— BEGIN —

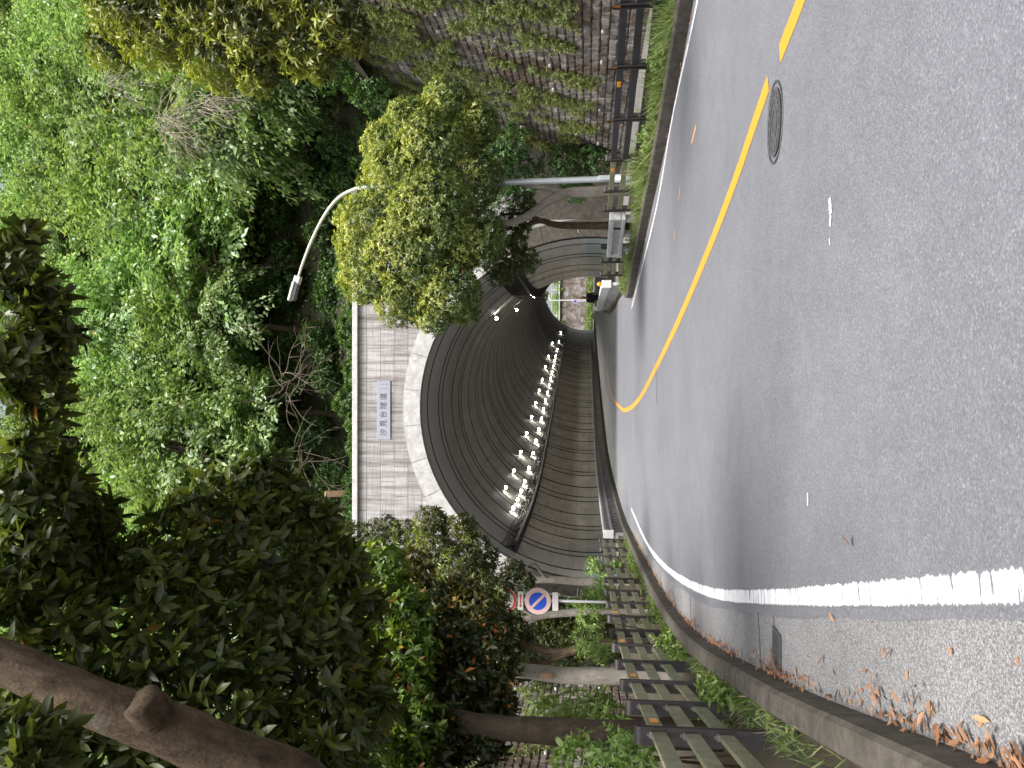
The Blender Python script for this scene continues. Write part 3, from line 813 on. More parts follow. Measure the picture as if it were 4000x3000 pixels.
def fence(pts, side, label, rails_mat, refl_in_loop, refl_rails, name='roadside_fence'):
    # side: +1 when the road lies to the right of travel
    root = thing(name, label, 'fence', pts[0])
    O = pts[0]; hp = None
    for i, p in enumerate(pts):
        a = pts[max(0, i - 1)]; b = pts[min(len(pts) - 1, i + 1)]; t = (b - a); t.z = 0; t.normalize()
        rz = math.atan2(t.y, t.x)
        if hp is None: po = hairpin().build('post', M['post'], root, False); hp = po.data
        else: po = bpy.data.objects.new('post', hp); COL.objects.link(po); po.parent = root
        po.location = p - O + Vector((0, 0, .08)); po.rotation_euler = (0, 0, rz)
        nl = Vector((-t.y, t.x, 0)) * side
        if refl_in_loop:
            m = MB(); m.box(p - O + Vector((0, 0, 1.04)) - nl * .03, (.066, .02, .11), t, Vector((-t.y, t.x, 0))); m.build('reflector', M['orange'], root)
        for z in (.93, .67, .41):
            for sgn in (-1, 1):
                m = MB()
                e = p - O - nl * .02 + t * (.085 * sgn) + Vector((0, 0, z + .066))
                m.box(e, (.06, .05, .02), t, Vector((-t.y, t.x, 0))); m.tube([e + Vector((0, 0, .009)), e + Vector((0, 0, .028))], .014, 6); m.build('bolt', M['bolt'], root)
    for i, (p, q) in enumerate(zip(pts, pts[1:])):
        t = (q - p); L = t.length; t.normalize(); nl = Vector((-t.y, t.x, 0)) * side
        rm = rails_mat(i)
        for j, z in enumerate((.93, .67, .41)):
            m = MB(); c = (p + q) / 2 - O - nl * .02 + Vector((0, 0, z)); m.box(c, (L - .116, .035, .125), t, Vector((-t.y, t.x, 0))); m.build('rail', M[rm], root, bevel=.006)
        if i in refl_rails:
            c = p.lerp(q, .3) - O - nl * .045 + Vector((0, 0, .93)); m = MB(); m.box(c, (.16, .014, .07), t, Vector((-t.y, t.x, 0))); m.build('reflector', M['orange'], root, bevel=.004)
    return root
fl = offs(kerbL, .47); fr = offs(kerbR, -.60)
vL = [2880, 2769, 2682, 2600, 2533, 2475, 2419, 2364, 2316, 2268, 2222, 2182, 2146, 2113]
ptsL = [on_line(fl, v) for v in vL]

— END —

# Task to carry out
Leave out the pictures and give the listing above again exactly.

# Output for this exercise
The Blender Python script for this scene continues. Write part 3, from line 813 on. More parts follow. Measure the picture as if it were 4000x3000 pixels.
def fence(pts, side, label, rails_mat, refl_in_loop, refl_rails, name='roadside_fence'):
    # side: +1 when the road lies to the right of travel
    root = thing(name, label, 'fence', pts[0])
    O = pts[0]; hp = None
    for i, p in enumerate(pts):
        a = pts[max(0, i - 1)]; b = pts[min(len(pts) - 1, i + 1)]; t = (b - a); t.z = 0; t.normalize()
        rz = math.atan2(t.y, t.x)
        if hp is None: po = hairpin().build('post', M['post'], root, False); hp = po.data
        else: po = bpy.data.objects.new('post', hp); COL.objects.link(po); po.parent = root
        po.location = p - O + Vector((0, 0, .08)); po.rotation_euler = (0, 0, rz)
        nl = Vector((-t.y, t.x, 0)) * side
        if refl_in_loop:
            m = MB(); m.box(p - O + Vector((0, 0, 1.04)) - nl * .03, (.066, .02, .11), t, Vector((-t.y, t.x, 0))); m.build('reflector', M['orange'], root)
        for z in (.93, .67, .41):
            for sgn in (-1, 1):
                m = MB()
                e = p - O - nl * .02 + t * (.085 * sgn) + Vector((0, 0, z + .066))
                m.box(e, (.06, .05, .02), t, Vector((-t.y, t.x, 0))); m.tube([e + Vector((0, 0, .009)), e + Vector((0, 0, .028))], .014, 6); m.build('bolt', M['bolt'], root)
    for i, (p, q) in enumerate(zip(pts, pts[1:])):
        t = (q - p); L = t.length; t.normalize(); nl = Vector((-t.y, t.x, 0)) * side
        rm = rails_mat(i)
        for j, z in enumerate((.93, .67, .41)):
            m = MB(); c = (p + q) / 2 - O - nl * .02 + Vector((0, 0, z)); m.box(c, (L - .116, .035, .125), t, Vector((-t.y, t.x, 0))); m.build('rail', M[rm], root, bevel=.006)
        if i in refl_rails:
            c = p.lerp(q, .3) - O - nl * .045 + Vector((0, 0, .93)); m = MB(); m.box(c, (.16, .014, .07), t, Vector((-t.y, t.x, 0))); m.build('reflector', M['orange'], root, bevel=.004)
    return root
fl = offs(kerbL, .47); fr = offs(kerbR, -.60)
vL = [2880, 2769, 2682, 2600, 2533, 2475, 2419, 2364, 2316, 2268, 2222, 2182, 2146, 2113]
ptsL = [on_line(fl, v) for v in vL]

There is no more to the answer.